[Provided material]
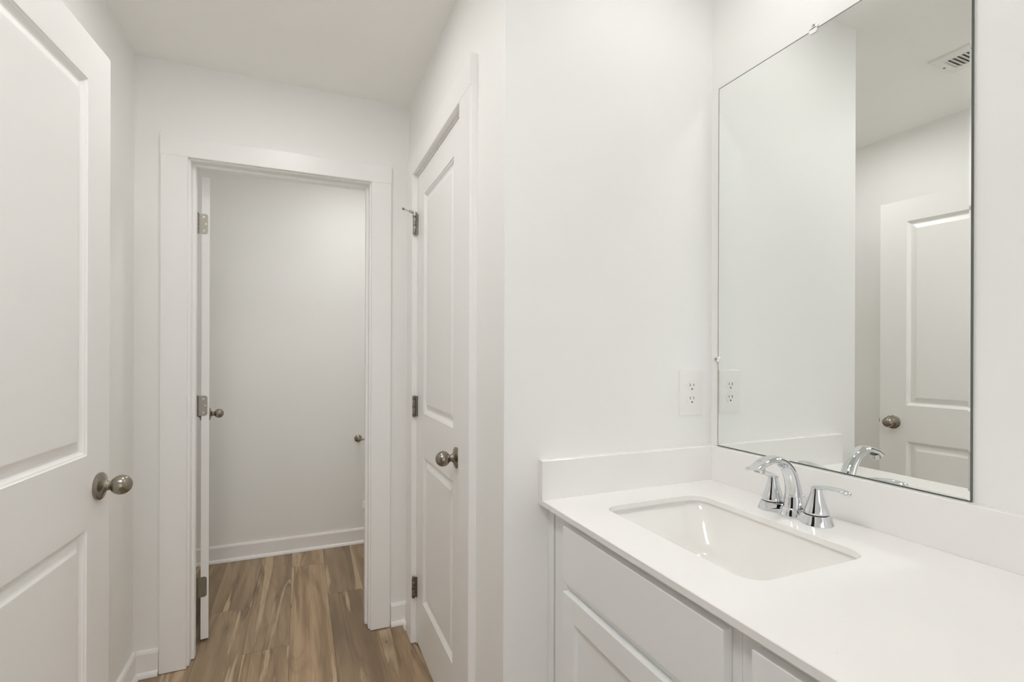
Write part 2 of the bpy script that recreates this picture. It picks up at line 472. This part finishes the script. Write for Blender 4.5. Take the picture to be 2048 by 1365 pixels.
# ------------------------------------------------------------------ doors
STICK = [(0.0, 0.0), (0.0018, 0.0028), (0.006, 0.0045), (0.0075, 0.0068), (0.013, 0.0112), (0.018, 0.0122), (0.021, 0.0115), (0.040, 0.0035), (0.0425, 0.0032)]
PAN = [(1.024, 1.940), (0.230, 0.844)]
def leaf_bm(W, T, z0, z1, st=0.118):
    bm = B()
    xs = (0, st, W - st, W)
    zs = (z0, PAN[1][0], PAN[1][1], PAN[0][0], PAN[0][1], z1)
    for y, sg in ((0.0, 1), (T, -1)):
        for i in range(3):
            for j in range(5):
                if i == 1 and j in (1, 3): continue
                bm.faces.new([bm.verts.new(p) for p in ((xs[i], y, zs[j]), (xs[i + 1], y, zs[j]), (xs[i + 1], y, zs[j + 1]), (xs[i], y, zs[j + 1]))])
        for a, b in PAN:
            rings = []
            for d, h in STICK:
                rings.append([(x, y + sg * h, z) for x, z in ((st + d, a + d), (W - st - d, a + d), (W - st - d, b - d), (st + d, b - d))])
            ring_faces(bm, rings, cap0=False, cap1=True)
    for q in (((0, 0, z0), (0, T, z0), (0, T, z1), (0, 0, z1)), ((W, 0, z0), (W, T, z0), (W, T, z1), (W, 0, z1)),
              ((0, 0, z0), (W, 0, z0), (W, T, z0), (0, T, z0)), ((0, 0, z1), (W, 0, z1), (W, T, z1), (0, T, z1))):
        bm.faces.new([bm.verts.new(p) for p in q])
    bmesh.ops.remove_doubles(bm, verts=bm.verts[:], dist=1e-5)
    return bm

ROSE = [(0.0335, 0.0), (0.0345, 0.002), (0.0345, 0.0065), (0.0325, 0.0085), (0.026, 0.0105), (0.0165, 0.0145), (0.0125, 0.019), (0.0115, 0.0225)]
KNOB = [(0.0118, 0.0205), (0.0122, 0.0225), (0.0118, 0.0245), (0.0105, 0.0262)]
for i in range(1, 28):
    t = i / 28 * PI
    q = (0.0250 * math.sin(t), 0.0250 + 0.0240 - 0.0240 * math.cos(t))
    if q[0] > 0.0108 or q[1] > 0.05: KNOB.append(q)
def knob_set(parent, x, z, y, d):
    """knob on a leaf: local (x, z) on face y, pointing along d (+1/-1 in local y)"""
    bm = B(); lathe(bm, ROSE, (x, y, z), (0, d, 0), 40)
    r = mesh('rosette', bm, NICKEL, parent, smooth=30)
    bm = B(); lathe(bm, KNOB, (x, y, z), (0, d, 0), 40)
    mesh('knob', bm, NICKEL, r, smooth=35)
    bm = B(); lathe(bm, [(0.0035, 0.0), (0.0035, 0.0012)], (x - 0.004, y + d * 0.0098, z - 0.020), (0, d, 0), 16)
    mesh('screw', bm, DARK, r, smooth=30)

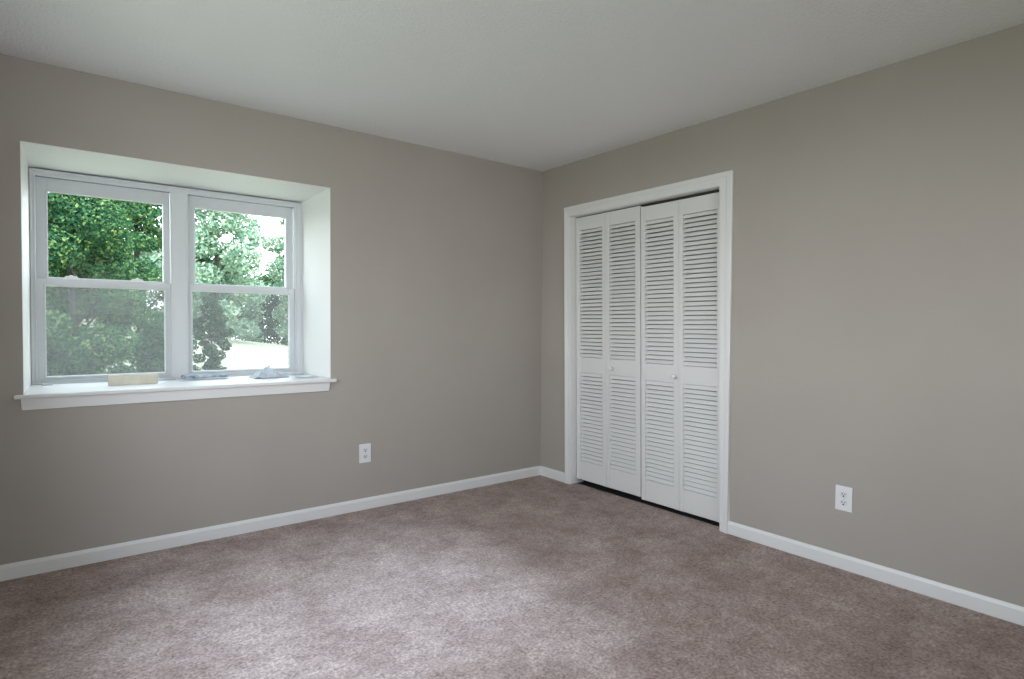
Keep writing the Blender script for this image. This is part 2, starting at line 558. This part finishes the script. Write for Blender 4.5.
# ------------------------------------------------------------------ power outlets
def outlet(name, origin, nrm, label, W=.081, Hh=.124):
    """origin = centre on the wall, nrm = direction out of the wall"""
    n = Vector(nrm)
    side = Vector((0, 0, 1)).cross(n)
    O = Vector(origin)
    root = empty(name, origin)
    def P(a, z, d):
        return tuple(O + side * a + Vector((0, 0, z)) + n * d)
    def slab(name, a0, a1, z0, z1, d0, d1, material, parent, bev=0):
        b = MB()
        b.v += [P(a, z, d) for d in (d0, d1) for z in (z0, z1) for a in (a0, a1)]
        b.f += [(0, 2, 3, 1), (4, 5, 7, 6), (0, 1, 5, 4), (2, 6, 7, 3), (0, 4, 6, 2), (1, 3, 7, 5)]
        return b.build(name, material, parent, bevel=bev, seg=3)
    slab('cover_plate', -W / 2, W / 2, -Hh / 2, Hh / 2, 0, .0065, M_plate, root, .003)
    def local(b, name, material, par):
        o = b.build(name, material, None)
        o.parent = par
        o.matrix_parent_inverse = Matrix.Translation(-par.location)
        return o
    for s in (1, -1):
        zc = s * .0205
        # socket face: rounded sides, flat top and bottom
        b = MB()
        pts = []
        for k in range(24):
            a = 2 * math.pi * k / 24
            pts.append((.0172 * math.cos(a), max(-.0140, min(.0140, .0172 * math.sin(a)))))
        nn = len(pts)
        for d in (.005, .0090):
            b.v += [P(a, zc + z, d) for a, z in pts]
        b.f.append(tuple(range(nn))[::-1]); b.f.append(tuple(range(nn, 2 * nn)))
        b.f += [(i, (i + 1) % nn, nn + (i + 1) % nn, nn + i) for i in range(nn)]
        so_ = local(b, 'socket', M_socket, root)
        for a0, h in ((-.0064, .0075), (.0064, .0060)):
            bb = MB()
            bb.v += [P(a, z, d) for d in (.0086, .0094) for z in (zc + .003 - h / 2, zc + .003 + h / 2) for a in (a0 - .0018, a0 + .0018)]
            bb.f += [(0, 2, 3, 1), (4, 5, 7, 6), (0, 1, 5, 4), (2, 6, 7, 3), (0, 4, 6, 2), (1, 3, 7, 5)]
            local(bb, 'slot', M_slot, so_)
        bb = MB().lathe([(.0040, 0), (.0040, .0008)], P(0, zc - .0075, .0086), n, 12)
        local(bb, 'ground_hole', M_slot, so_)
    local(MB().lathe([(.0034, 0), (.003, .0012), (.001, .0016)], P(0, 0, .0064), n, 12), 'screw', M_screw, root)
    return tag(root, label, 'power outlet')

outlet('power_outlet', (-1.509, 0, .368), (0, -1, 0), 'white wall outlet low on the window wall, right of the window')
outlet('power_outlet.001', (0, -2.324, .354), (-1, 0, 0), 'white wall outlet low on the wall right of the closet')

# ------------------------------------------------------------------ things left on the window sill
ZS = 0.8662
b = MB()
b.prism([(.268, ZS), (.286, ZS), (.286, ZS + .050), (.282, ZS + .056), (.272, ZS + .056), (.268, ZS + .050)], 'x', -2.875, -2.640)
o = b.build('wood_strip', M_cream, bevel=.002)
tag(o, 'cream wooden strip standing on the sill below the left sash', 'wood strip')

def sheet(name, material, fn, nu=26, nv=16, thick=.004):
    """a folded or crumpled cloth: fn(u, v) -> (x, y, z)"""
    me = bpy.data.meshes.new(name)
    vs = [fn(i / (nu - 1), j / (nv - 1)) for j in range(nv) for i in range(nu)]
    fs = [(j * nu + i, j * nu + i + 1, (j + 1) * nu + i + 1, (j + 1) * nu + i) for j in range(nv - 1) for i in range(nu - 1)]
    me.from_pydata(vs, [], fs)
    for p in me.polygons:
        p.use_smooth = True
    me.materials.append(material)
    o = bpy.data.objects.new(name, me)
    COL.objects.link(o)
    s = o.modifiers.new('solidify', 'SOLIDIFY')
    s.thickness = thick
    s.offset = 1
    ss = o.modifiers.new('subsurf', 'SUBSURF')
    ss.levels = ss.render_levels = 1
    return o

# folded cloth: a strip folded back over itself, cross-section coil seen at its left end
def folded(u, v):
    x = -2.505 + .252 * u
    # the profile in (y, z) runs along a flattened spiral
    a = v * 2.35 * 2 * math.pi
    ry = .052 * (1 - .62 * v)
    rz = .0150 * (1 - .60 * v)
    y = .375 + ry * math.cos(a) + .010 * math.sin(5 * u) + .035 * u
    z = ZS + .0185 + rz * math.sin(a) * (1 - .35 * u) + .0015 * math.sin(11 * u + 3 * v) - .003 * u
    return (x + .006 * math.sin(a * .5), y, max(z, ZS + .001))
tag(sheet('folded_cloth', M_cloth, folded, 22, 70, .003), 'blue grey folded cloth on the sill in front of the right sash', 'cloth')

def crumple(u, v):
    x = -2.128 + .205 * u
    y = .235 + .125 * v
    cu, cv = (u - .47), (v - .5)
    ridge = .070 * max(0, 1 - abs(cu * 7.5 + 2.0 * cv)) * max(0, 1 - abs(cv) * 2.0)
    fold2 = .026 * max(0, 1 - abs((u - .18) * 7 - 1.5 * (v - .3))) + .020 * max(0, 1 - abs((u - .80) * 6 + 2.0 * (v - .6)))
    folds = .008 * abs(math.sin(9 * u + 4 * v + .7)) + .007 * abs(math.sin(8 * v - 5 * u)) + R3.uniform(-.0025, .0035)
    edge = min(1, 7 * min(u, 1 - u), 5 * min(v + .04, 1.04 - v))
    return (x + .012 * math.sin(7 * v), y + .010 * math.sin(9 * u), ZS + .001 + max(0, edge) * max(0, ridge + fold2 + folds))
R3 = random.Random(3)
o = sheet('crumpled_rag', M_rag, crumple, 26, 16, .0025)
for p in o.data.polygons:
    p.use_smooth = False
o.modifiers.remove(o.modifiers['subsurf'])
tag(o, 'pale crumpled rag with a raised peak on the right part of the sill', 'cloth')

def flat(x0, x1, y0, y1, amp, ph, lift=.001):
    def fn(u, v):
        return (x0 + (x1 - x0) * u + .006 * math.sin(4 * v + ph), y0 + (y1 - y0) * v + .010 * math.sin(3 * u + ph),
                ZS + lift + amp * (.5 + .5 * math.sin(5 * u + ph)) * (.4 + .6 * v))
    return fn
tag(sheet('folded_paper', M_paper, flat(-2.655, -2.530, .425, .485, .010, .4), 16, 8, .003), 'small pale folded paper on the sill below the mullion', 'paper')
tag(sheet('folded_paper.001', M_paper, flat(-1.875, -1.765, .385, .455, .012, 1.1), 16, 8, .003), 'pale folded paper in the right back corner of the sill', 'paper')
tag(sheet('folded_paper.002', M_paper, flat(-1.905, -1.775, .110, .170, .009, 2.2), 16, 8, .003), 'pale flat paper near the front right end of the sill', 'paper')
b = MB().prism([(-3.160, .440), (-3.112, .452), (-3.118, .474), (-3.155, .466)], 'z', ZS, ZS + .012)
tag(b.build('plastic_clip', M_vinyl, bevel=.003), 'small white plastic clip at the left end of the sill', 'clip')

# ------------------------------------------------------------------ outdoors: lawn and trees
def gz(x, y):
    """height of the lawn, rising away from the house towards the left"""
    return -1.0 + max(0.0, (y - 8) / 40) * max(-.3, min(1.9, 1.05 - .11 * (x - 6)))
def ground():
    me = bpy.data.meshes.new('ground')
    xs = np.linspace(-45, 60, 70)
    ys = np.concatenate([np.linspace(-14, 20, 30), np.linspace(21, 110, 40)])
    vs, fs = [], []
    for y in ys:
        for x in xs:
            vs.append((x, y, gz(x, y) + .06 * math.sin(.7 * x + .3 * y)))
    nx = len(xs)
    for j in range(len(ys) - 1):
        for i in range(nx - 1):
            fs.append((j * nx + i, j * nx + i + 1, (j + 1) * nx + i + 1, (j + 1) * nx + i))
    me.from_pydata(vs, [], fs)
    me.materials.append(M_grass)
    for p in me.polygons:
        p.use_smooth = True
    o = bpy.data.objects.new('ground', me)
    COL.objects.link(o)
    return struct(o, 'sunlit green lawn outside the window', 'lawn')
ground()

rng = np.random.default_rng(11)
def foliage_mesh(name, blobs, n, leaf, material):
    """blobs: (centre, radii, weight); leaves crowd the surface of each clump"""
    wts = np.array([bb[2] for bb in blobs], float)
    idx = rng.choice(len(blobs), n, p=wts / wts.sum())
    cen = np.array([bb[0] for bb in blobs])[idx]
    rad = np.array([bb[1] for bb in blobs])[idx]
    d = rng.normal(size=(n, 3))
    d /= np.linalg.norm(d, axis=1)[:, None]
    rr = rng.uniform(.25, 1.0, n) ** (1 / 2.2)
    p = cen + d * rad * rr[:, None]
    nrm = d + rng.normal(scale=.7, size=(n, 3)) + np.array([0, 0, .4])
    nrm /= np.linalg.norm(nrm, axis=1)[:, None]
    t = np.cross(nrm, rng.normal(size=(n, 3)))
    t /= np.linalg.norm(t, axis=1)[:, None]
    s = np.cross(nrm, t)
    L = leaf * rng.uniform(.6, 1.4, n)[:, None]
    v = np.empty((n, 4, 3))
    v[:, 0] = p - t * L * .5
    v[:, 1] = p + s * L * .28 - nrm * L * .06
    v[:, 2] = p + t * L * .5
    v[:, 3] = p - s * L * .28 - nrm * L * .06
    me = bpy.data.meshes.new(name)
    me.vertices.add(n * 4)
    me.vertices.foreach_set('co', v.reshape(-1))
    me.loops.add(n * 4)
    me.loops.foreach_set('vertex_index', np.arange(n * 4, dtype=np.int32))
    me.polygons.add(n)
    me.polygons.foreach_set('loop_start', np.arange(0, n * 4, 4, dtype=np.int32))
    me.polygons.foreach_set('loop_total', np.full(n, 4, dtype=np.int32))
    me.update()
    me.materials.append(material)
    return me

def tube(b, pts, rads, seg=7):
    n0 = len(b.v)
    for i, (p, r) in enumerate(zip(pts, rads)):
        p = Vector(p)
        a = Vector(pts[min(i + 1, len(pts) - 1)]) - Vector(pts[max(i - 1, 0)])
        a.normalize()
        t = Vector((1, 0, 0)) if abs(a.x) < .8 else Vector((0, 1, 0))
        e1 = a.cross(t).normalized()
        e2 = a.cross(e1)
        for k in range(seg):
            q = 2 * math.pi * k / seg
            b.v.append(tuple(p + (e1 * math.cos(q) + e2 * math.sin(q)) * r))
    for i in range(len(pts) - 1):
        for k in range(seg):
            j = (k + 1) % seg
            b.f.append((n0 + i * seg + k, n0 + i * seg + j, n0 + (i + 1) * seg + j, n0 + (i + 1) * seg + k))

def tree_parts(kind, h, r, low, n, leaf, material, seed):
    """meshes for one tree standing at the origin: crown from height low to h, radius r"""
    R = random.Random(seed)
    blobs, bb = [], MB()
    tube(bb, [(0, 0, -.3), (.05, .02, h * .3), (-.06, .05, h * .6), (.02, 0, h * .9)], [h * .014, h * .012, h * .008, h * .003], 9)
    nb = 26
    for i in range(nb):
        f = (i + .5) / nb
        z = low + (h - low) * (f ** .9)
        prof = math.sin(math.pi * min(1, .18 + .80 * f)) ** .6
        a = i * 2.399 + R.uniform(-.4, .4)
        rr = r * prof * R.uniform(.35, .85)
        c = (rr * math.cos(a), rr * math.sin(a), z)
        br = r * R.uniform(.28, .46)
        blobs.append((c, (br, br, br * R.uniform(.6, .85)), br ** 2))
        zb_ = max(.15 * h, z - rr * .6)
        tube(bb, [(0, 0, zb_), (c[0] * .5, c[1] * .5, (zb_ + z) / 2 + .05 * h), c], [h * .006, h * .004, h * .002], 5)
    return foliage_mesh('foliage', blobs, n, leaf, material), bb

def make_tree(name, x, y, h, r, low, n, leaf, material, seed, label, group=None, parts=None, rz=0, sc=1):
    root = empty(name, (x, y, gz(x, y) - .05))
    if parts is None:
        fol, bb = tree_parts(name, h, r, low, n, leaf, material, seed)
        me = bpy.data.meshes.new('trunk')
        me.from_pydata(bb.v, [], bb.f)
        me.materials.append(M_bark)
        for p in me.polygons:
            p.use_smooth = True
        parts = (fol, me)
    for nm, me in zip(('foliage', 'trunk'), parts):
        o = bpy.data.objects.new(nm, me)
        COL.objects.link(o)
        o.parent = root
    root.rotation_euler = (0, 0, rz)
    root.scale = (sc, sc, sc)
    tag(root, label, 'tree' if 'tree' in name else 'shrub', group)
    return parts

# the big trees close to the house, filling the left sashes, plus one unseen light blocker
make_tree('broadleaf_tree', -2.75, 12.5, 5.6, 1.5, .25, 48000, .085, M_leafA, 1, 'dense green leafy tree filling the left upper pane')
make_tree('broadleaf_tree', -0.95, 18.5, 6.6, 1.45, .4, 28000, .10, M_leafA, 2, 'green leafy tree beside the mullion, seen in the left panes')
make_tree('broadleaf_tree', -4.6, 24.0, 8.6, 2.5, .4, 16000, .17, M_leafC, 12, 'darker tree standing behind the dense tree at the left')
make_tree('broadleaf_tree', -7.6, 9.5, 8.0, 2.6, .4, 9000, .26, M_leafA, 9, 'large leafy tree added out of view at the left to shade the window recess')  # added unseen to block sky light on the recess's right side
make_tree('leafy_shrub', 1.25, 19.0, 2.7, .62, .1, 9000, .08, M_leafC, 3, 'dark leafy shrub at the lower left of the right sash')
make_tree('leafy_shrub', -1.35, 10.2, 2.0, .72, .1, 9000, .075, M_leafC, 4, 'dark shrub below the trees in the left lower pane')
make_tree('leafy_shrub', -2.2, 8.2, 1.5, .46, .1, 5000, .065, M_leafC, 7, 'small dark shrub between the two larger ones below the left sash')
make_tree('leafy_shrub', -3.2, 9.2, 2.0, .72, .1, 9000, .075, M_leafC, 5, 'dark shrub at the left edge of the left lower pane')
# pale taller trees seen through the right upper sash
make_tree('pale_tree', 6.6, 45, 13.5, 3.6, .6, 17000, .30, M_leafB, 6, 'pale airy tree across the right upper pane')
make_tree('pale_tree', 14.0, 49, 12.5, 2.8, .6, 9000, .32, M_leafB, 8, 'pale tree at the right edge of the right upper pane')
# the wood's edge beyond the lawn
far = []
for s in range(3):
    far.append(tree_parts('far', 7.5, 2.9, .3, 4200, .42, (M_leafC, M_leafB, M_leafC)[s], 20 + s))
def mk(bb):
    me = bpy.data.meshes.new('trunk')
    me.from_pydata(bb.v, [], bb.f)
    me.materials.append(M_bark)
    return me
far = [(f, mk(bb)) for f, bb in far]
R2 = random.Random(5)
for i in range(15):
    row, k = i % 3, i // 3
    x = -9.5 + k * 8.8 + row * 5.4 + R2.uniform(-.2, .2)
    y = 60 + row * 9.5 + R2.uniform(-.3, .3)
    make_tree('woodland_tree', x, y, 0, 0, 0, 0, 0, None, 0, 'distant tree in the row at the far edge of the lawn',
              'trees along the far edge of the lawn', far[i % 3], R2.uniform(0, 6.28), R2.uniform(1.12, 1.2))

[The request] Reproduce the listing above exactly from the line containing "across the right upper pane')" through its last line, with both of those lines included.

[Task answer]
make_tree('pale_tree', 6.6, 45, 13.5, 3.6, .6, 17000, .30, M_leafB, 6, 'pale airy tree across the right upper pane')
make_tree('pale_tree', 14.0, 49, 12.5, 2.8, .6, 9000, .32, M_leafB, 8, 'pale tree at the right edge of the right upper pane')
# the wood's edge beyond the lawn
far = []
for s in range(3):
    far.append(tree_parts('far', 7.5, 2.9, .3, 4200, .42, (M_leafC, M_leafB, M_leafC)[s], 20 + s))
def mk(bb):
    me = bpy.data.meshes.new('trunk')
    me.from_pydata(bb.v, [], bb.f)
    me.materials.append(M_bark)
    return me
far = [(f, mk(bb)) for f, bb in far]
R2 = random.Random(5)
for i in range(15):
    row, k = i % 3, i // 3
    x = -9.5 + k * 8.8 + row * 5.4 + R2.uniform(-.2, .2)
    y = 60 + row * 9.5 + R2.uniform(-.3, .3)
    make_tree('woodland_tree', x, y, 0, 0, 0, 0, 0, None, 0, 'distant tree in the row at the far edge of the lawn',
              'trees along the far edge of the lawn', far[i % 3], R2.uniform(0, 6.28), R2.uniform(1.12, 1.2))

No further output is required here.